─── Stored data ───

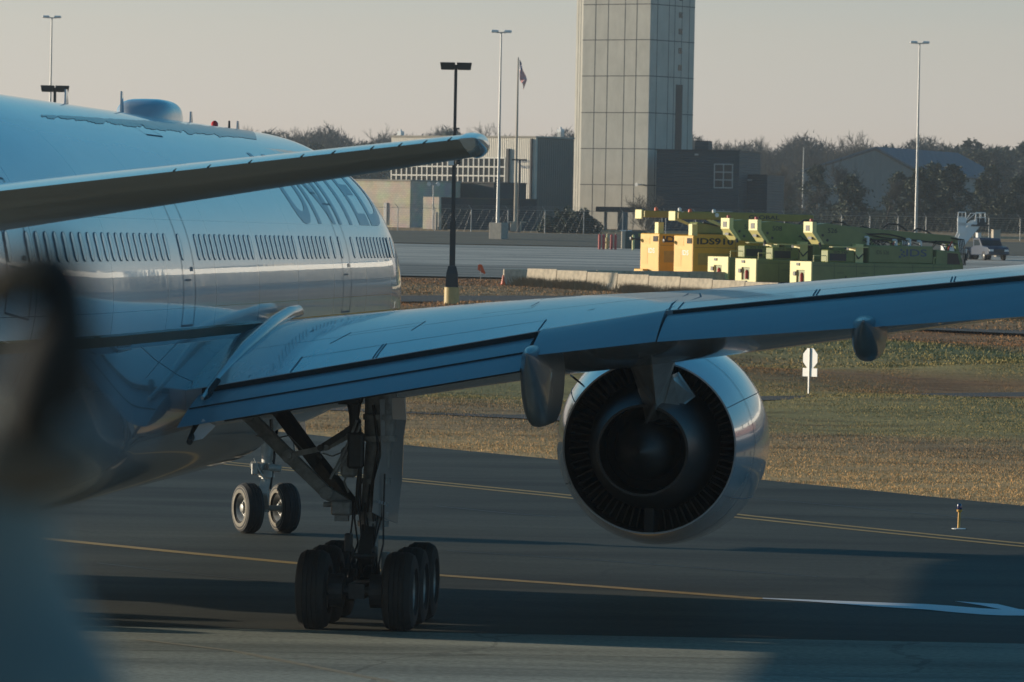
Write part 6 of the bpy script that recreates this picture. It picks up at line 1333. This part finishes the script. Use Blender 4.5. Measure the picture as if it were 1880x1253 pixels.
# ================================================================ OUT OF FOCUS FOREGROUND (three metres from the lens)
FG = empty('foreground_post', (0, 0, 0), 0, 'blurred grey blue post with a dark hooked head close to the lens at left', 'post')
M['fgdark'] = mat('dark_padding', (.016, .018, .018), .85, noise=.3, nscale=20); M['fgtan'] = mat('brown_padding', (.13, .11, .08), .8, noise=.3, nscale=20); M['fgblue'] = mat('grey_blue_moulding', (.16, .19, .175), .55, noise=.4, nscale=9); M['fgtaupe'] = mat('taupe_moulding', (.13, .115, .09), .7, noise=.3, nscale=9)
YF = 3.0; k_ = YF / F
def blob(name, pts, m, th=.6):
    """pts: (px, py, radius px) skinned chain at the post's distance"""
    me = bpy.data.meshes.new(name); V = [at(x, y, YF + (d[0] if d else 0)) for x, y, r, *d in pts]; me.from_pydata([tuple(v) for v in V], [(i, i + 1) for i in range(len(V) - 1)], [])
    o = bpy.data.objects.new(name, me); COL.objects.link(o); me.materials.append(m); o.parent = FG
    sk = o.modifiers.new('s', 'SKIN'); ly = me.skin_vertices[0].data if me.skin_vertices else None
    if ly is None:
        bpy.context.view_layer.objects.active = o; bm = bmesh.new(); bm.from_mesh(me); bm.verts.layers.skin.verify(); bm.to_mesh(me); bm.free(); ly = me.skin_vertices[0].data
    for i, q in enumerate(pts): ly[i].radius = (q[2] * k_ * 1.55, q[2] * k_ * 1.55 * th); ly[i].use_root = (i == 0)
    sb = o.modifiers.new('u', 'SUBSURF'); sb.levels = 2; sb.render_levels = 2; me.polygons.foreach_set('use_smooth', [True] * len(me.polygons)); sk.use_smooth_shade = True; return o
blob('hooked_head', [(-60, 560, 60), (10, 520, 66), (64, 492, 64), (108, 480, 60), (124, 530, 66), (110, 610, 76), (80, 690, 82), (50, 770, 74), (30, 820, 50)], M['fgdark'])
blob('hook_arm', [(116, 480, 42), (136, 550, 46), (144, 630, 44), (144, 700, 34), (142, 760, 20)], M['fgdark'])
blob('brown_pad', [(-40, 520, 26, -.05), (20, 505, 28, -.05), (60, 482, 22, -.05), (80, 468, 15, -.05)], M['fgtan'])
blob('cap', [(-22, 752, 30, -.05), (-2, 752, 24, -.05)], mat('pale_cap', (.60, .56, .46), .6, noise=.1, nscale=20))
blob('neck', [(-80, 870, 110, .05), (30, 855, 100, .05), (110, 848, 84, .05), (190, 850, 44, .05)], M['fgtaupe'])
blob('post', [(-60, 850, 170, .08), (-46, 950, 180, .08), (-40, 1050, 196, .08), (-28, 1150, 226, .08), (-10, 1260, 286, .08), (0, 1400, 350, .08)], M['fgblue'])
# ================================================================ AIR
hzm = bpy.data.materials.new('haze_air'); hzm.use_nodes = True; n = hzm.node_tree; n.nodes.remove(n.nodes['Principled BSDF']); pv = n.nodes.new('ShaderNodeVolumePrincipled'); pv.inputs['Color'].default_value = (.80, .90, 1, 1); pv.inputs['Density'].default_value = .00014; pv.inputs['Anisotropy'].default_value = .3
n.links.new(pv.outputs[0], n.nodes['Material Output'].inputs['Volume'])
if 1:
    b = MB(); b.box((-1200, -80, -3), (1200, 1800, 75)); hb = b.build('haze', hzm); tag(hb, 'thin winter haze in the air over the airfield', 'haze', kind='stuff')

───

Objective: All of the data above should be quoted exactly, except for the pictures.

Finished exercise:
Write part 6 of the bpy script that recreates this picture. It picks up at line 1333. This part finishes the script. Use Blender 4.5. Measure the picture as if it were 1880x1253 pixels.
# ================================================================ OUT OF FOCUS FOREGROUND (three metres from the lens)
FG = empty('foreground_post', (0, 0, 0), 0, 'blurred grey blue post with a dark hooked head close to the lens at left', 'post')
M['fgdark'] = mat('dark_padding', (.016, .018, .018), .85, noise=.3, nscale=20); M['fgtan'] = mat('brown_padding', (.13, .11, .08), .8, noise=.3, nscale=20); M['fgblue'] = mat('grey_blue_moulding', (.16, .19, .175), .55, noise=.4, nscale=9); M['fgtaupe'] = mat('taupe_moulding', (.13, .115, .09), .7, noise=.3, nscale=9)
YF = 3.0; k_ = YF / F
def blob(name, pts, m, th=.6):
    """pts: (px, py, radius px) skinned chain at the post's distance"""
    me = bpy.data.meshes.new(name); V = [at(x, y, YF + (d[0] if d else 0)) for x, y, r, *d in pts]; me.from_pydata([tuple(v) for v in V], [(i, i + 1) for i in range(len(V) - 1)], [])
    o = bpy.data.objects.new(name, me); COL.objects.link(o); me.materials.append(m); o.parent = FG
    sk = o.modifiers.new('s', 'SKIN'); ly = me.skin_vertices[0].data if me.skin_vertices else None
    if ly is None:
        bpy.context.view_layer.objects.active = o; bm = bmesh.new(); bm.from_mesh(me); bm.verts.layers.skin.verify(); bm.to_mesh(me); bm.free(); ly = me.skin_vertices[0].data
    for i, q in enumerate(pts): ly[i].radius = (q[2] * k_ * 1.55, q[2] * k_ * 1.55 * th); ly[i].use_root = (i == 0)
    sb = o.modifiers.new('u', 'SUBSURF'); sb.levels = 2; sb.render_levels = 2; me.polygons.foreach_set('use_smooth', [True] * len(me.polygons)); sk.use_smooth_shade = True; return o
blob('hooked_head', [(-60, 560, 60), (10, 520, 66), (64, 492, 64), (108, 480, 60), (124, 530, 66), (110, 610, 76), (80, 690, 82), (50, 770, 74), (30, 820, 50)], M['fgdark'])
blob('hook_arm', [(116, 480, 42), (136, 550, 46), (144, 630, 44), (144, 700, 34), (142, 760, 20)], M['fgdark'])
blob('brown_pad', [(-40, 520, 26, -.05), (20, 505, 28, -.05), (60, 482, 22, -.05), (80, 468, 15, -.05)], M['fgtan'])
blob('cap', [(-22, 752, 30, -.05), (-2, 752, 24, -.05)], mat('pale_cap', (.60, .56, .46), .6, noise=.1, nscale=20))
blob('neck', [(-80, 870, 110, .05), (30, 855, 100, .05), (110, 848, 84, .05), (190, 850, 44, .05)], M['fgtaupe'])
blob('post', [(-60, 850, 170, .08), (-46, 950, 180, .08), (-40, 1050, 196, .08), (-28, 1150, 226, .08), (-10, 1260, 286, .08), (0, 1400, 350, .08)], M['fgblue'])
# ================================================================ AIR
hzm = bpy.data.materials.new('haze_air'); hzm.use_nodes = True; n = hzm.node_tree; n.nodes.remove(n.nodes['Principled BSDF']); pv = n.nodes.new('ShaderNodeVolumePrincipled'); pv.inputs['Color'].default_value = (.80, .90, 1, 1); pv.inputs['Density'].default_value = .00014; pv.inputs['Anisotropy'].default_value = .3
n.links.new(pv.outputs[0], n.nodes['Material Output'].inputs['Volume'])
if 1:
    b = MB(); b.box((-1200, -80, -3), (1200, 1800, 75)); hb = b.build('haze', hzm); tag(hb, 'thin winter haze in the air over the airfield', 'haze', kind='stuff')